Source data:
====================
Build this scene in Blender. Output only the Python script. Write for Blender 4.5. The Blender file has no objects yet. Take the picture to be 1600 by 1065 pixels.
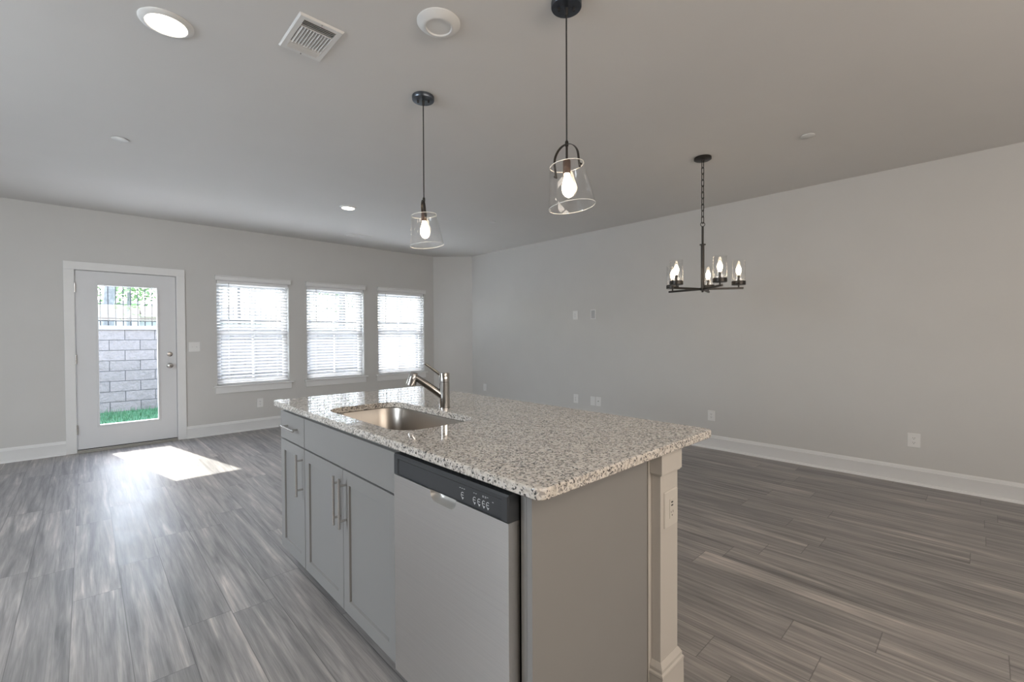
import bpy, bmesh, math, random
from mathutils import Vector, Matrix

random.seed(7)
SC = bpy.context.scene
COL = SC.collection
PI = math.pi

# ------------------------------------------------------------------ camera
D, W, CEIL, CT = 6.951, 5.130, 2.725, 0.922        # window wall y, right wall x, ceiling, counter top
LEFT, BACK = -3.2, -3.6
CAM_H, F_PX = 1.2946, 701.87
cam_d = bpy.data.cameras.new('camera')
cam_d.sensor_fit = 'HORIZONTAL'
cam_d.sensor_width = 36.0
cam_d.lens = F_PX / 1600 * 36.0
cam_d.clip_start = 0.05
cam_d.clip_end = 400
cam = bpy.data.objects.new('camera', cam_d)
COL.objects.link(cam)
Rv = Vector((0.72483515, -0.68890643, -0.00468248))
Uv = Vector((0.0128705, 0.00674548, 0.99989442))
Fv = Vector((0.68880211, 0.72481889, -0.01375593))
m = Matrix.Identity(4)
for i in range(3):
    m[i][0], m[i][1], m[i][2] = Rv[i], Uv[i], -Fv[i]
m[0][3], m[1][3], m[2][3] = 0, 0, CAM_H
cam.matrix_world = m
SC.camera = cam

# ------------------------------------------------------------------ view and light
SC.view_settings.view_transform = 'Standard'
SC.view_settings.look = 'None'
SC.view_settings.gamma = 1.0
SC.view_settings.use_curve_mapping = False
SC.view_settings.exposure = 0.26

world = bpy.data.worlds.new('world')
SC.world = world
world.use_nodes = True
wn = world.node_tree.nodes
wl = world.node_tree.links
wn.clear()
wo = wn.new('ShaderNodeOutputWorld')
bg = wn.new('ShaderNodeBackground')
sky = wn.new('ShaderNodeTexSky')
sky.sky_type = 'NISHITA'
sky.sun_disc = False
sky.sun_elevation = math.radians(42)
sky.sun_rotation = math.radians(-13)
mixw = wn.new('ShaderNodeMix')
mixw.data_type = 'RGBA'
mixw.inputs[0].default_value = 0.35
skym = wn.new('ShaderNodeVectorMath')
skym.operation = 'SCALE'
skym.inputs['Scale'].default_value = 0.30
wl.new(sky.outputs[0], skym.inputs[0])
wl.new(skym.outputs[0], mixw.inputs[6])
mixw.inputs[7].default_value = (1.0, 1.0, 1.0, 1)
wl.new(mixw.outputs[2], bg.inputs[0])
bg.inputs[1].default_value = 6.5
wl.new(bg.outputs[0], wo.inputs[0])

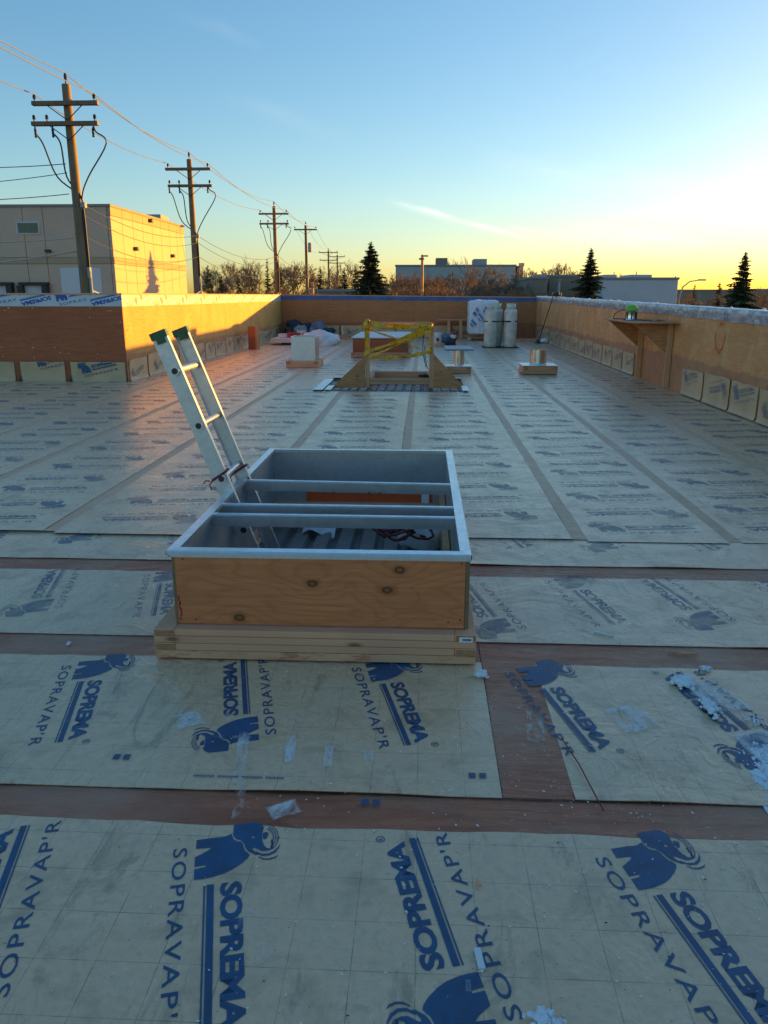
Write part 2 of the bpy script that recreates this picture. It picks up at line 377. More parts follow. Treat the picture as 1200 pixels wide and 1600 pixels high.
====================
● Task brief
Copy the listing exactly. Any image in it stays out of the copy.

● Answer to this exercise
Build this scene in Blender. Output only the Python script. Write for Blender 4.5. The Blender file has no objects yet. Take the picture to be 1600 by 1065 pixels.
import bpy, bmesh, math, random
from mathutils import Vector, Matrix

random.seed(7)
SC = bpy.context.scene
COL = SC.collection
PI = math.pi

# ------------------------------------------------------------------ camera
D, W, CEIL, CT = 6.951, 5.130, 2.725, 0.922        # window wall y, right wall x, ceiling, counter top
LEFT, BACK = -3.2, -3.6
CAM_H, F_PX = 1.2946, 701.87
cam_d = bpy.data.cameras.new('camera')
cam_d.sensor_fit = 'HORIZONTAL'
cam_d.sensor_width = 36.0
cam_d.lens = F_PX / 1600 * 36.0
cam_d.clip_start = 0.05
cam_d.clip_end = 400
cam = bpy.data.objects.new('camera', cam_d)
COL.objects.link(cam)
Rv = Vector((0.72483515, -0.68890643, -0.00468248))
Uv = Vector((0.0128705, 0.00674548, 0.99989442))
Fv = Vector((0.68880211, 0.72481889, -0.01375593))
m = Matrix.Identity(4)
for i in range(3):
    m[i][0], m[i][1], m[i][2] = Rv[i], Uv[i], -Fv[i]
m[0][3], m[1][3], m[2][3] = 0, 0, CAM_H
cam.matrix_world = m
SC.camera = cam

# ------------------------------------------------------------------ view and light
SC.view_settings.view_transform = 'Standard'
SC.view_settings.look = 'None'
SC.view_settings.gamma = 1.0
SC.view_settings.use_curve_mapping = False
SC.view_settings.exposure = 0.26

world = bpy.data.worlds.new('world')
SC.world = world
world.use_nodes = True
wn = world.node_tree.nodes
wl = world.node_tree.links
wn.clear()
wo = wn.new('ShaderNodeOutputWorld')
bg = wn.new('ShaderNodeBackground')
sky = wn.new('ShaderNodeTexSky')
sky.sky_type = 'NISHITA'
sky.sun_disc = False
sky.sun_elevation = math.radians(42)
sky.sun_rotation = math.radians(-13)
mixw = wn.new('ShaderNodeMix')
mixw.data_type = 'RGBA'
mixw.inputs[0].default_value = 0.35
skym = wn.new('ShaderNodeVectorMath')
skym.operation = 'SCALE'
skym.inputs['Scale'].default_value = 0.30
wl.new(sky.outputs[0], skym.inputs[0])
wl.new(skym.outputs[0], mixw.inputs[6])
mixw.inputs[7].default_value = (1.0, 1.0, 1.0, 1)
wl.new(mixw.outputs[2], bg.inputs[0])
bg.inputs[1].default_value = 6.5
wl.new(bg.outputs[0], wo.inputs[0])

Write part 2 of the bpy script that recreates this picture. It picks up at line 377. More parts follow. Treat the picture as 1200 pixels wide and 1600 pixels high.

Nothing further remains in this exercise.